<<<<

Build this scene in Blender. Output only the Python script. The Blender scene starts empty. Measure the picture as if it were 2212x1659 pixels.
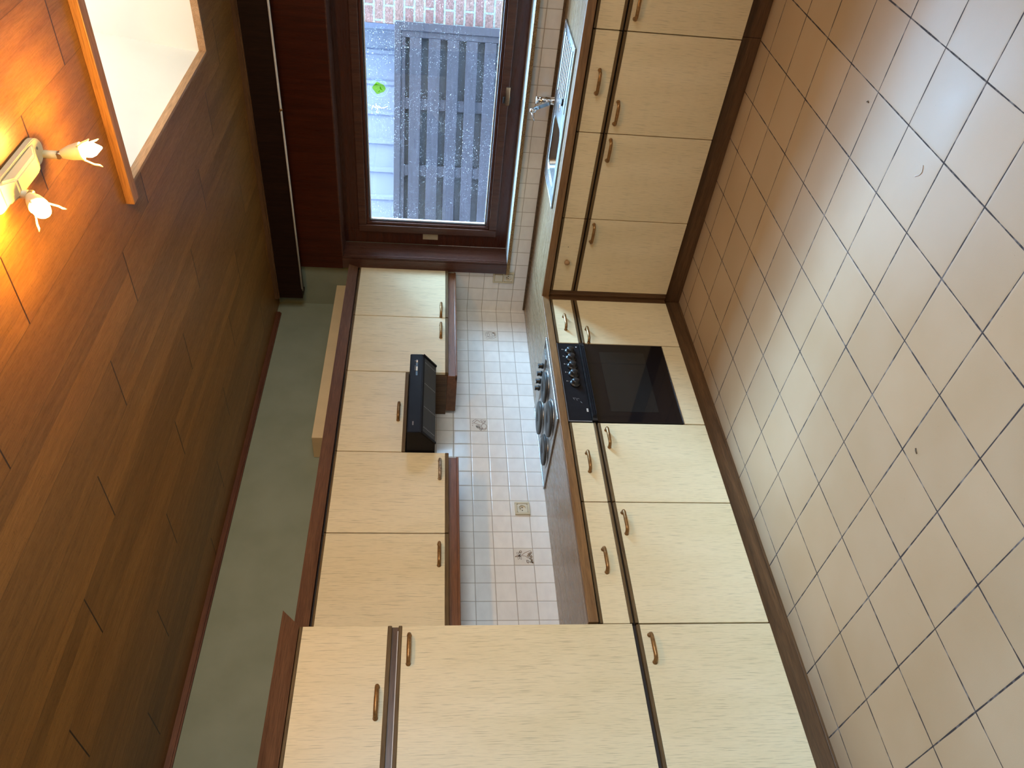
import bpy, bmesh, math, random
from mathutils import Vector, Matrix
random.seed(7)
sc = bpy.context.scene
COL = sc.collection
PI = math.pi

# ------------------------------------------------------------------ key dimensions (metres)
ZC = 2.53                                   # ceiling
XD = 0.590                                  # door face of the left run
YD = -0.578                                 # door face of the back run
XW = 0.344                                  # door face of the wall cabinets
ZCT, ZCU = 0.862, 0.8205                    # worktop top / underside
ZDB, ZDT, ZRB, ZRT = 0.109, 0.654, 0.690, 0.800

# ------------------------------------------------------------------ material helpers
class NT:
    def __init__(s, name):
        s.m = bpy.data.materials.new(name); s.m.use_nodes = True
        s.t = s.m.node_tree; s.t.nodes.clear()
        s.out = s.t.nodes.new('ShaderNodeOutputMaterial')
    def n(s, typ, **kw):
        nd = s.t.nodes.new(typ)
        for k, v in kw.items(): setattr(nd, k, v)
        return nd
    def link(s, a, b): s.t.links.new(a, b)
    def put(s, sock, v):
        if hasattr(v, 'is_linked') or hasattr(v, 'links'): s.link(v, sock)
        else:
            if hasattr(sock.default_value, '__len__') and not hasattr(v, '__len__'): v = (v, v, v)
            if hasattr(v, '__len__') and len(v) == 3 and len(sock.default_value) == 4: v = (*v, 1)
            sock.default_value = v
    def math(s, op, a, b=0.0, c=0.0):
        nd = s.n('ShaderNodeMath', operation=op)
        for i, v in enumerate((a, b, c)): s.put(nd.inputs[i], v)
        return nd.outputs[0]
    def coord(s, kind='Object'): return s.n('ShaderNodeTexCoord').outputs[kind]
    def xyz(s, v):
        nd = s.n('ShaderNodeSeparateXYZ'); s.link(v, nd.inputs[0]); return nd.outputs
    def comb(s, x, y, z):
        nd = s.n('ShaderNodeCombineXYZ')
        for i, v in enumerate((x, y, z)): s.put(nd.inputs[i], v)
        return nd.outputs[0]
    def scale(s, v, sc3):
        nd = s.n('ShaderNodeMapping'); s.link(v, nd.inputs[0]); nd.inputs['Scale'].default_value = sc3
        return nd.outputs[0]
    def noise(s, v, scale=1.0, detail=3.0, rough=0.5, dist=0.0):
        nd = s.n('ShaderNodeTexNoise'); s.link(v, nd.inputs['Vector'])
        nd.inputs['Scale'].default_value = scale; nd.inputs['Detail'].default_value = detail
        nd.inputs['Roughness'].default_value = rough; nd.inputs['Distortion'].default_value = dist
        return nd.outputs[0]
    def white(s, v):
        nd = s.n('ShaderNodeTexWhiteNoise'); nd.noise_dimensions = '3D'; s.link(v, nd.inputs['Vector']); return nd.outputs['Value']
    def ramp(s, f, p0, p1, v0=0.0, v1=1.0):
        nd = s.n('ShaderNodeMapRange'); s.put(nd.inputs[0], f)
        for i, v in enumerate((p0, p1, v0, v1)): nd.inputs[i + 1].default_value = v
        return nd.outputs[0]
    def mix(s, f, a, b, mode='MIX'):
        nd = s.n('ShaderNodeMix', data_type='RGBA', blend_type=mode)
        s.put(nd.inputs[0], f); s.put(nd.inputs[6], a); s.put(nd.inputs[7], b)
        return nd.outputs[2]
    def mulc(s, c, f): return s.mix(1.0, c, s.comb(f, f, f), 'MULTIPLY')
    def bump(s, h, strength=0.3, dist=0.002):
        nd = s.n('ShaderNodeBump'); s.link(h, nd.inputs['Height'])
        nd.inputs['Strength'].default_value = strength; nd.inputs['Distance'].default_value = dist
        return nd.outputs[0]
    def bsdf(s, color, rough=0.5, metal=0.0, normal=None, spec=0.5, coat=0.0, trans=0.0, ior=1.45, coat_rough=0.1):
        b = s.n('ShaderNodeBsdfPrincipled')
        s.put(b.inputs['Base Color'], color); s.put(b.inputs['Roughness'], rough); s.put(b.inputs['Metallic'], metal)
        b.inputs['Specular IOR Level'].default_value = spec; b.inputs['Coat Weight'].default_value = coat
        b.inputs['Coat Roughness'].default_value = coat_rough
        b.inputs['Transmission Weight'].default_value = trans; b.inputs['IOR'].default_value = ior
        if normal is not None: s.link(normal, b.inputs['Normal'])
        s.link(b.outputs[0], s.out.inputs[0]); return s.m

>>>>

Lines that include the word "scene" are to be extracted from the data above.

**RESPONSE:**
Build this scene in Blender. Output only the Python script. The Blender scene starts empty. Measure the picture as if it were 2212x1659 pixels.
sc = bpy.context.scene